La confusión no proviene de la naturaleza de las cosas sino que se opera en la mente humana y se transmite por el lenguaje, en esto coinciden los filósofos que se ocuparon de este tema. “Saber que se sabe lo que se sabe y que no se sabe lo que no se sabe; he aquí el verdadero saber”. Este proverbio de Confucio fue, posiblemente, el que impresionó más a aquella Miss Panamá, induciéndole a responder a la pregunta “¿Quién fue Confucio?” con un “fue el inventor de la confusión”. No le dieron la puntuación que merecía, pese a haberse aproximado bastante a la verdad.

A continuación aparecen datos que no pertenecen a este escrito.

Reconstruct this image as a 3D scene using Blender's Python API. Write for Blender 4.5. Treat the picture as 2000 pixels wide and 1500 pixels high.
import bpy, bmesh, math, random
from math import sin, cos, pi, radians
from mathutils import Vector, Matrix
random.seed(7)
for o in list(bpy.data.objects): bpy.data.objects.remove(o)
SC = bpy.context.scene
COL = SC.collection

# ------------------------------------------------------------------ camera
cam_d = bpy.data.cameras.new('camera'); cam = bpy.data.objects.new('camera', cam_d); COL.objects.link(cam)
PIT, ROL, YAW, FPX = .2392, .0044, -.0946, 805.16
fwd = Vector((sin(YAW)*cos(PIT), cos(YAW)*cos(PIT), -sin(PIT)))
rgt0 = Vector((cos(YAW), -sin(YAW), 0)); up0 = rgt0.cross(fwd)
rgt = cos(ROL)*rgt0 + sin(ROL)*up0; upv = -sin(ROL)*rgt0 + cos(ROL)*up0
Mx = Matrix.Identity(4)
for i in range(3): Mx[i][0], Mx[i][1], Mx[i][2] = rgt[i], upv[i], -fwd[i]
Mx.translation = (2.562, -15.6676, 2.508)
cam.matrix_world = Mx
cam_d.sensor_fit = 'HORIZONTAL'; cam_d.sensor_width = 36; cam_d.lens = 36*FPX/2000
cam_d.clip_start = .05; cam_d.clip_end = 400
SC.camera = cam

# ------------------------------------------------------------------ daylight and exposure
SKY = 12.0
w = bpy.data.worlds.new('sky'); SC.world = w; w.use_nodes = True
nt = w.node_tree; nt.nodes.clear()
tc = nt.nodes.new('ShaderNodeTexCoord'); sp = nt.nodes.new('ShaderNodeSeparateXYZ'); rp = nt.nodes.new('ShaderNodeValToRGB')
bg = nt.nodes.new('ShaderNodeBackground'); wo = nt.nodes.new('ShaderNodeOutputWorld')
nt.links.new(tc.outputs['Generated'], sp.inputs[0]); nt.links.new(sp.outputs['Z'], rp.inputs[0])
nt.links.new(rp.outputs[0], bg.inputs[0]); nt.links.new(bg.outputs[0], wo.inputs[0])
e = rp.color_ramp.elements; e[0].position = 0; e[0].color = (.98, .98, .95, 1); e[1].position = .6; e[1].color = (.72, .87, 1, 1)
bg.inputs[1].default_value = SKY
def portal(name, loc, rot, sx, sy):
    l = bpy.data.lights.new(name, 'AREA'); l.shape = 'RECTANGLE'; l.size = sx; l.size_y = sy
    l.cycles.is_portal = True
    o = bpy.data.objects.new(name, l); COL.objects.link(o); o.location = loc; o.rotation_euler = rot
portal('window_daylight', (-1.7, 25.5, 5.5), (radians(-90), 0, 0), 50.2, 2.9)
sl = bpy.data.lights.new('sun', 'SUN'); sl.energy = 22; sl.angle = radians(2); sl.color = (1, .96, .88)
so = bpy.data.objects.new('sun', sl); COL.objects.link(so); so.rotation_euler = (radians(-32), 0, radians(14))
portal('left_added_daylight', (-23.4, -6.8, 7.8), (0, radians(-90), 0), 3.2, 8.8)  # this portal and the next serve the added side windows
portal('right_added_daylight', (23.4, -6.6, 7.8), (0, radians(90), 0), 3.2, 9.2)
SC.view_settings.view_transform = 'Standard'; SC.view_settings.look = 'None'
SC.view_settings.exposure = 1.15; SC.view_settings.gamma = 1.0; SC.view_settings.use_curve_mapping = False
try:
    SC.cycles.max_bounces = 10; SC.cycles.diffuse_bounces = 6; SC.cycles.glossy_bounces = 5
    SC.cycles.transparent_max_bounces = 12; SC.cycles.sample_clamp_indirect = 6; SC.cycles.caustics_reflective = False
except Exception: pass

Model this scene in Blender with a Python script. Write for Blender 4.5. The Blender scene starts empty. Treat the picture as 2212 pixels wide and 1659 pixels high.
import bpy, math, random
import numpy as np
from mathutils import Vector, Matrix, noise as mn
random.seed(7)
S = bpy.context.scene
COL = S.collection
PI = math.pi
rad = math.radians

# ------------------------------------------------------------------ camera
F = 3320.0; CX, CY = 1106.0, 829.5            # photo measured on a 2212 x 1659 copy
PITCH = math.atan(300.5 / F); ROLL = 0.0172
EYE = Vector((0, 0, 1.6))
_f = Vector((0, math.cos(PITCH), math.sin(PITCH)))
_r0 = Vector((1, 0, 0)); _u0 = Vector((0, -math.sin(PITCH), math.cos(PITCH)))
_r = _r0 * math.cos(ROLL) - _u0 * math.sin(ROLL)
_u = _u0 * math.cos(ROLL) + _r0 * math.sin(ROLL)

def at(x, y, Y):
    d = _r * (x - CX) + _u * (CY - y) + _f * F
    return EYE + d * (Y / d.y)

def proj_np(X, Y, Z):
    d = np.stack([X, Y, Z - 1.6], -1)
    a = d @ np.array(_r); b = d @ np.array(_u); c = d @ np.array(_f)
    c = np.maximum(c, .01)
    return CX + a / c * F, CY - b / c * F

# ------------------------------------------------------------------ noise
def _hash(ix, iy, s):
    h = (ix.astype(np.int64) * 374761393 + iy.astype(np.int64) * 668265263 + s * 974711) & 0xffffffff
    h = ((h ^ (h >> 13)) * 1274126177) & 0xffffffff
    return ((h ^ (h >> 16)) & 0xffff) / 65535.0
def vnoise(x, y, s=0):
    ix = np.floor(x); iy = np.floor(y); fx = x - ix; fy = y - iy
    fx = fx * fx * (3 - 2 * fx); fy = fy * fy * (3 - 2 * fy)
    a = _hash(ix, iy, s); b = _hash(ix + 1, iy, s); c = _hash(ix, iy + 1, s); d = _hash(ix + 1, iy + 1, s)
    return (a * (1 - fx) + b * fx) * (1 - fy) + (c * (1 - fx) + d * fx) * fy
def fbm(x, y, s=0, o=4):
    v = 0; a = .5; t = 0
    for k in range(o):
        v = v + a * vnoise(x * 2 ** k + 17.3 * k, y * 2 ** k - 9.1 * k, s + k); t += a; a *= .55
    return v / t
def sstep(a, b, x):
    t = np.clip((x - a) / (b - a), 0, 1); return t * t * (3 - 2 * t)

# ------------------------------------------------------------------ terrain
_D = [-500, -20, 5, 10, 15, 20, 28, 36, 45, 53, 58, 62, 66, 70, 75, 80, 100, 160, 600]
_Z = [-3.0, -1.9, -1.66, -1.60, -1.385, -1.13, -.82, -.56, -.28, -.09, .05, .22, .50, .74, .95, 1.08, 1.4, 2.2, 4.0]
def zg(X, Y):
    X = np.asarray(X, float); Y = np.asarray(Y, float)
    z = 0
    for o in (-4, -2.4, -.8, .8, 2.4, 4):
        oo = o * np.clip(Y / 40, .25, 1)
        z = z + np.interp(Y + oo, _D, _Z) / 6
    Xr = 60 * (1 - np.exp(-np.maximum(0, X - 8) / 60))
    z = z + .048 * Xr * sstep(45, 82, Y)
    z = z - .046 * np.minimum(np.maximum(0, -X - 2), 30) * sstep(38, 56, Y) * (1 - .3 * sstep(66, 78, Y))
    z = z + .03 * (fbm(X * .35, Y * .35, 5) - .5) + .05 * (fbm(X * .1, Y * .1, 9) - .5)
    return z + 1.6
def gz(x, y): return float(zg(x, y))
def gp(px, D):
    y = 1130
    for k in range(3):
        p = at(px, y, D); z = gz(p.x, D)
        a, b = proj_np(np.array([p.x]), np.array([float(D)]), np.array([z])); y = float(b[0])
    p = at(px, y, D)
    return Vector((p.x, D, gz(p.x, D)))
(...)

Una Constitución debe pensarse y recién después redactarse; no se la puede instituir en la mente y transmitirla oralmente. No existe ninguna, actualmente, que sea “no escrita”; ni la inglesa; aunque, como esta, puede consistir en una secuencia de leyes consolidadas a lo largo del tiempo.

De modo que no hay más remedio que pasar todo proyecto de constitución por escrito. Este proceso es peliagudo; deben de leerse todos los proyectos, realizar una sincresis, redactar un texto único final y revisarlo una y otra vez, letra a letra, vocablo a vocablo, frase a frase, con el máximo rigor. Una coma desubicada, una preposición incorrecta, un vocablo ambiguo, y alguien con autoridad suficiente aprovechará la brecha para “interpretar” lo que le convenga.

Y resulta que sortear las trampas de la lengua es tarea complicada; lo dicen los que saben de esto (y los que no saben, no lo saben). Pero, además, el error es humano y es inevitable; por eso, pese a la obtestación que se hizo en el preámbulo de nuestra Constitución del 92, y aun puesto el cuidado que Dios manda en la redacción, se deslizaron fallas.

La próxima Constitución –que algunos ansían locamente se la redacte mañana mismo– será convocada con la patriótica misión de aclarar o corregir algunas disposiciones de la actual, aunque cuidando no desmejorarlas, que es precisamente lo que más hay que temer. En este afán, y con la intención de no errar los tiros, a menudo nos inspiramos en modelos extranjeros, lo cual está bien mas solo para lo esencial; porque, como bien aconsejaba Inodoro Pereyra: “no tenemos que copiar las cosas malas de ajuera; nosotros tenemos que crear nuestras propias cosas malas”.

Y como ya tenemos experiencia en esto último, es fácil temer que, con el cuento de mejorar la actual Constitución, acabemos empeorándola hasta un punto insospechado; porque, una vez instalada una convención investida de superpoderes, ¿qué garantías hay de que las cosas se escriban como un pequeño grupo de bienintencionados pretenderá? Ninguna. La confusión anida en las mentes y la mala intención en las conciencias, como dijimos al principio, de modo que, si una de ellas, o ambas, llegasen a contar con mayoría de votos, se impondrán democráticamente. ¿Convención constituyente? ¡Crucemos los dedos!